* start *

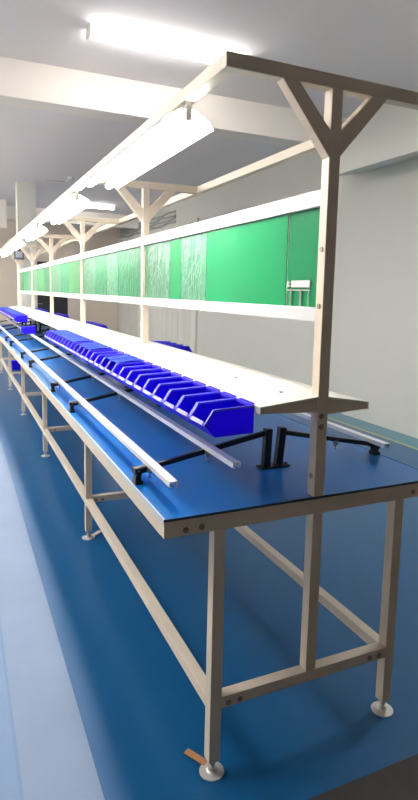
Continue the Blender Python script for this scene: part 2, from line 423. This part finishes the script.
place(plain, (.150, 5.0, .9865), 0, 'single blue bin resting on the aluminium rail in front of the distant bin row', 'blue bins resting on the rail')
for gi, (y0, n, nm) in enumerate(((1.76, 3, 'in the second bay'), (3.80, 5, 'in the third bay'), (5.75, 6, 'in the fourth bay'), (7.55, 5, 'near the far end'))):
    for i in range(n):
        o = place(plain, (.5055, y0+.104+pitch*i, 1.0765), PI, 'blue bin behind the shelf ridge %s, %s of its group' % (nm, ['first', 'second', 'third', 'fourth', 'fifth', 'sixth'][i]),
              'blue bins on the far side of the shelf')

# ------------------------------------------------------------------ bench lamps
def make_lamp():
    r = bpy.data.objects.new('bench_lamp', None); COL.objects.link(r); r.empty_display_size = .05
    L = 1.14
    prof = [(-.020, .0), (.020, .0), (.072, -.028), (.088, -.052), (.0850, -.0535), (.070, -.031), (.020, -.004), (-.020, -.004), (-.070, -.031), (-.0850, -.0535), (-.088, -.052), (-.072, -.028)]
    MB().prism_y(prof, 0, L).build('reflector', M['lampwhite'], r)
    MB().prism_y([(-.018, -.004), (.018, -.004), (.014, -.030), (-.014, -.030)], .02, L-.02).build('ballast_box', M['lampwhite'], r, .002)
    for sx in (-1, 1):
        MB().tube((sx*.045, .004, -.040), (sx*.045, L-.004, -.040), .0150, 14).build('fluorescent_tube', M['tube'], r, 0, True)
        for y in (.0, L-.004): MB().tube((sx*.045, y, -.040), (sx*.045, y+.004, -.040), .004, 14).build('tube_cap', M['lampwhite'], r)
    MB().box(-.009, .009, -.006, -.002, -.038, .0145).box(-.009, .009, -.006, .03, .0115, .0145).build('end_bracket', M['silver'], r)
    MB().box(-.015, .015, L-.09, L-.05, 0, .0145).build('hanger', M['silver'], r)
    return r
lamp = make_lamp()
for i in range(5):
    o = lamp if i == 0 else copy_tree(lamp)
    o.location = (.018, .29+S*i, 1.932)
    tag(o, 'white two-tube lamp under the left top rail of the bench, %s' % (['nearest the camera', 'second along the row', 'middle of the row', 'fourth along the row', 'farthest along the row'][i]),
        'lamp', 'bench lamps under the left top rail')

# ------------------------------------------------------------------ ceiling lamps
def make_cl():
    r = bpy.data.objects.new('ceiling_lamp', None); COL.objects.link(r)
    MB().box(-.6, .6, -.03, .03, -.030, 0).build('lamp_body', M['lampwhite'], r, .004)
    pr_ = [(.052*math.cos(a_), -.030-.045*math.sin(a_)) for a_ in [PI*k/10 for k in range(11)]]
    m_ = MB(); m_.prism_y(pr_, -.59, .59); o_ = m_.build('diffuser', M['ctube'], r, 0, False); o_.rotation_euler = (0, 0, -PI/2)
    for x in (-.6, .585):
        MB().box(x, x+.015, -.056, .056, -.078, -.0).build('end_cap', M['lampwhite'], r)
    return r
cl = make_cl()
fill_me = [c for c in cl.children if c.name.startswith('diffuser')][0].data.copy(); fill_me.materials[0] = M['ctube_fill']  # brighter diffuser shared by the added unseen lamps
CLP = [((.86, 2.80), 'bright tube lamp on the ceiling above the near end of the bench'),
       ((1.95, 10.9), 'distant ceiling tube lamp seen above the bench lamps')]
for j, yy in enumerate((.9, 2.8, 5.0, 6.8, 9.0, 10.9, 13.0)):  # row out of view, added to brighten the room
    CLP.append(((-1.9, yy), 'added unseen ceiling tube lamp over the left aisle, %s from the camera end' % ORD[j]))
for j, yy in enumerate((2.8, 6.8, 10.9, 13.2)):  # second unseen row, added for more room light
    CLP.append(((-3.5, yy), 'added unseen ceiling tube lamp nearest the left wall, %s from the camera end' % ORD[j]))
CLP.append(((2.7, .7), 'added unseen ceiling tube lamp right of the near bench end'))  # unseen lamp added to light the right wall
for i, ((x, y), lb) in enumerate(CLP):
    o = cl if i == 0 else copy_tree(cl)
    o.location = (x, y, ZC)
    if i > 1:
        for ch in o.children:
            if ch.name.startswith('diffuser'):
                ch.data = fill_me
    tag(o, lb, 'ceiling lamp', 'ceiling tube lamps')

# ------------------------------------------------------------------ far pieces
sg = empty('hanging_sign_box', (.33, 8.40, 1.86), 'small grey framed sign box hanging at the last post of the bench', 'sign')
def PG(mb, name, m):
    o = mb.build(name, m, None, .002); o.parent = sg; o.matrix_parent_inverse = Matrix.Translation(-sg.location); return o
PG(MB().box(.245, .400, 8.37, 8.43, 1.86, 2.04), 'case', M['greytag'])
PG(MB().box(.272, .373, 8.362, 8.37, 1.888, 1.985), 'face', M['face'])
PG(MB().box(.30, .31, 8.395, 8.405, 2.04, 2.25).box(.34, .35, 8.395, 8.405, 2.04, 2.25), 'bracket', M['greytag'])
# surface pipe on the ceiling
pp = MB().tube((.80, 8.6, 3.185), (1.12, 8.6, 3.185), .013).tube((1.12, 8.6, 3.185), (1.12, 8.2, 3.185), .013).tube((1.12, 8.2, 3.16), (1.12, 8.2, 3.2), .05).build('ceiling_conduit', M['wall'], None, 0, True)
tag(pp, 'thin painted conduit with a round box on the ceiling beyond the lamps', 'conduit')
pr = MB()
for k in range(4):
    z = 2.80 + .07*k; pts = [(3.476, 9.6 + j*.42, z + .02*math.sin(j*2.1+k*2)) for j in range(11)]
    for a, b_ in zip(pts, pts[1:]): pr.tube(a, b_, .022, 8)
tag(pr.build('pipe_bundle', M['pipe'], None, 0, True), 'bundle of grey pipes high on the right wall behind the green boards', 'pipes')
# blue tub on the floor under the distant part of the bench
tb = MB(); tb.prism_z([(.20, 8.7), (.36, 8.7), (.36, 8.9), (.20, 8.9)], 0, .16)
bx = tb.build('blue_floor_box', M['bin'], None, .01)
for v in bx.data.vertices:
    if v.co.z < .05: v.co.x = .28 + (v.co.x-.28)*.85; v.co.y = 8.8 + (v.co.y-8.8)*.85
tag(bx, 'small blue box on the floor beyond the far legs of the bench', 'box')
# cardboard slips by the feet
def slip(x0, y0, x1, y1, w, label, m='paper'):
    o = MB().bar((x0, y0, .004), (x1, y1, .004), w, .002).build('cardboard_slip', M[m], None)
    tag(o, label, 'cardboard slip'); return o
slip(-.026, .112, .012, .046, .022, 'brown cardboard slip lying on the floor by the nearest left foot')
slip(.045, S+.03, .10, S+.075, .025, 'pale cardboard slip on the floor by the second left leg of the bench', 'frame')

# ------------------------------------------------------------------ camera, world, view
q = dict(f=559.7946, cx=-.6215, cy=-1.3186, cz=1.3926, yaw=.4233, pitch=-.1231, roll=.0217, ppy=361.65)
cam = bpy.data.cameras.new('camera'); co = bpy.data.objects.new('camera', cam); COL.objects.link(co)
fw = Vector((math.sin(q['yaw'])*math.cos(q['pitch']), math.cos(q['yaw'])*math.cos(q['pitch']), math.sin(q['pitch'])))
r0 = Vector((math.cos(q['yaw']), -math.sin(q['yaw']), 0)); u0 = r0.cross(fw)
cr, sr = math.cos(q['roll']), math.sin(q['roll'])
rr = r0*cr + u0*sr; uu = -r0*sr + u0*cr
m4 = Matrix(((rr.x, uu.x, -fw.x, q['cx']), (rr.y, uu.y, -fw.y, q['cy']), (rr.z, uu.z, -fw.z, q['cz']), (0, 0, 0, 1)))
co.matrix_world = m4
cam.sensor_fit = 'VERTICAL'; cam.sensor_height = 36; cam.lens = q['f']*36/800
cam.shift_y = (q['ppy']-400)/800
cam.clip_start = .02
sc = bpy.context.scene; sc.camera = co
wd = bpy.data.worlds.new('world'); sc.world = wd; wd.use_nodes = True
wd.node_tree.nodes['Background'].inputs[0].default_value = (.5, .55, .6, 1); wd.node_tree.nodes['Background'].inputs[1].default_value = .0
sc.view_settings.view_transform = 'Standard'; sc.view_settings.look = 'None'; sc.view_settings.gamma = 1; sc.view_settings.use_curve_mapping = False
sc.view_settings.exposure = 0.7
sc.cycles.max_bounces = 10; sc.cycles.diffuse_bounces = 6
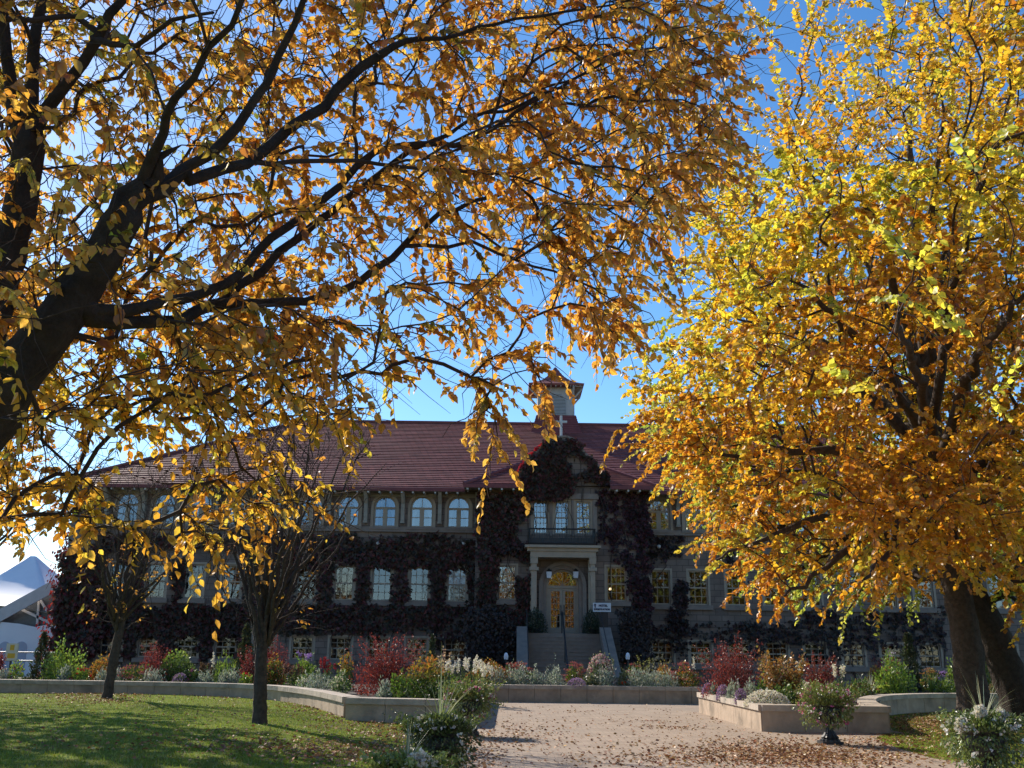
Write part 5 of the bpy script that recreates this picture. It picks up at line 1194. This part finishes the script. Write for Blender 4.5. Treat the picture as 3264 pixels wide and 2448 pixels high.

* end *

__TASK STATEMENT__
Out of the records, collect only those lines that contain the string "script".

__SOLUTION TO THIS EXERCISE__
Continue the Blender Python script for this scene: part 2, from line 423. This part finishes the script.
Write part 5 of the bpy script that recreates this picture. It picks up at line 1194. This part finishes the script. Write for Blender 4.5. Treat the picture as 3264 pixels wide and 2448 pixels high.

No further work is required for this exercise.